Ik ben bezig met php en mysql maar er schijnt nog iets fout te zitten in de code?
dit is de code
kan iemand mij vertellen wat er mis is
PHP:
Warning: mysql_num_fields(): supplied argument is not a valid MySQL result resource in C:\Users\jeroen\Desktop\PHP 5\usb webserver\root\landen.php on line 20
Warning: mysql_fetch_row(): supplied argument is not a valid MySQL result resource in C:\Users\jeroen\Desktop\PHP 5\usb webserver\root\landen.php on line 22dit is de code
PHP:
<!DOCTYPE HTML PUBLIC "-//W3C//DTD HTML 4.01 Transitional//EN"

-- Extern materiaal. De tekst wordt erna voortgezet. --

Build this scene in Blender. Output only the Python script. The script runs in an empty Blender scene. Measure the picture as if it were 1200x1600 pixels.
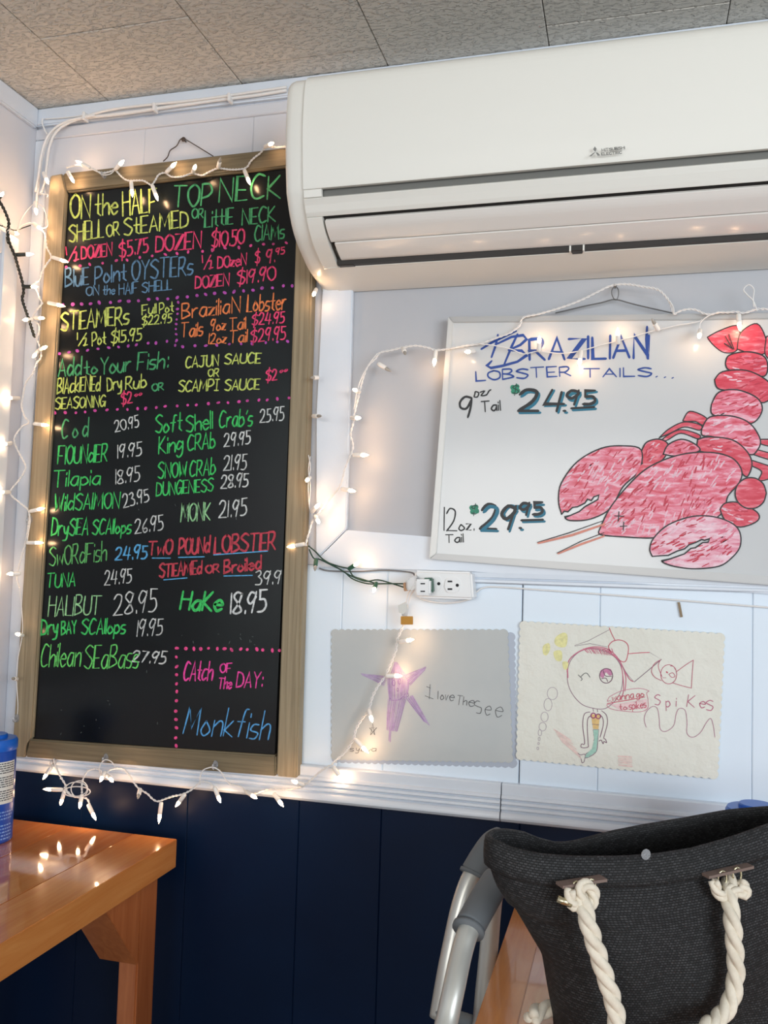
import bpy, bmesh, math, random
import numpy as np
from mathutils import Vector, Matrix
from mathutils.geometry import tessellate_polygon
random.seed(7)
C = bpy.context.scene.collection
W, H = 1200, 1600

# ------------------------------------------------------------------ camera
PITCH, YAW, ROLL, FPX = -0.0571035, 0.2691838, 0.0291045, 1394.902
CAM = np.array([0.0, -1.61, 1.27])
def _rot(p, y, r):
    cp, sp, cy, sy, cr, sr = math.cos(p), math.sin(p), math.cos(y), math.sin(y), math.cos(r), math.sin(r)
    Y = np.array([[cy, sy, 0], [-sy, cy, 0], [0, 0, 1]])
    B = np.array([[1, 0, 0], [0, 0, -1], [0, 1, 0]])
    P = np.array([[1, 0, 0], [0, cp, -sp], [0, sp, cp]])
    R = np.array([[cr, -sr, 0], [sr, cr, 0], [0, 0, 1]])
    return R @ P @ B @ Y
M = _rot(PITCH, YAW, ROLL)
cd = bpy.data.cameras.new('camera'); cam = bpy.data.objects.new('camera', cd); C.objects.link(cam)
cd.sensor_fit = 'HORIZONTAL'; cd.sensor_width = 36.0; cd.lens = FPX * 36.0 / W; cd.clip_start = 0.02
mw = Matrix.Identity(4)
for i in range(3):
    mw[i][0] = M[0][i]; mw[i][1] = -M[1][i]; mw[i][2] = -M[2][i]; mw[i][3] = CAM[i]
cam.matrix_world = mw
bpy.context.scene.camera = cam

# ------------------------------------------------------------------ light and exposure
sc = bpy.context.scene
sc.view_settings.view_transform = 'Standard'; sc.view_settings.look = 'None'
sc.view_settings.exposure = 0.0; sc.view_settings.gamma = 1.0; sc.view_settings.use_curve_mapping = False
world = bpy.data.worlds.new('world'); sc.world = world; world.use_nodes = True
bgn = world.node_tree.nodes['Background']; bgn.inputs[0].default_value = (0.88, 0.93, 1.0, 1); bgn.inputs[1].default_value = 0.34
def area(name, loc, target, sx, sy, power, col):
    l = bpy.data.lights.new(name, 'AREA'); l.shape = 'RECTANGLE'; l.size = sx; l.size_y = sy; l.energy = power; l.color = col
    o = bpy.data.objects.new(name, l); C.objects.link(o); o.location = loc
    o.rotation_euler = (Vector(target) - Vector(loc)).to_track_quat('-Z', 'Y').to_euler(); return o
area('window_daylight', (2.6, -3.4, 1.6), (-0.2, 0, 1.2), 2.2, 1.3, 96, (0.86, 0.94, 1.0))
area('front_window_daylight', (-0.7, -4.4, 1.5), (-0.3, 0, 1.5), 2.0, 1.1, 46, (1.0, 0.98, 0.93))
BULB = 64.0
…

"http://www.w3.org/TR/html4/loose.dtd">
<html>
<head>
<title>Cities and countries</title>
<meta http-equiv="content-type" content="text/html; charset=iso-8859-1" />
<meta name="generator" content="HAPedit 3.1">
</head>
<body bgcolor="#FFFFFF">
<?php
$hostname = "localhost";
$username = "root";
$password = "usbw";
$db = "VOORBEELD";
$global_dbh = mysql_connect($hostname, $username, $password);
mysql_select_db($db, $global_dbh);
function display_db_table($tablename, $connection){
$querystring = "SELECT * FROM $tablename";
$result_id = mysql_query($querystring, $connection);
$column_count = mysql_num_fields($result_id);
print("<TABLE BORDER = 1>\n");
while ($row = mysql_fetch_row($result_id)){
print ("<TR ALIGN=LEFT VALIGN=TOP>");
for ($column_num = 0;
$column_num < $column_count;
$column_num++)
print ("<TD>$row[$column_num]</TD>\n");
print ("</TR>\n");
}
print ("</TABLE>\n");
}
?>
<TABLE><TR><TD>
<?php
display_db_table("country", $global_dbh); ?>
</TD><TD>
<?php
display_db_table("city", $global_dbh); ?>
</TD></TR></TABLE>
</body>
</html>kan iemand mij vertellen wat er mis is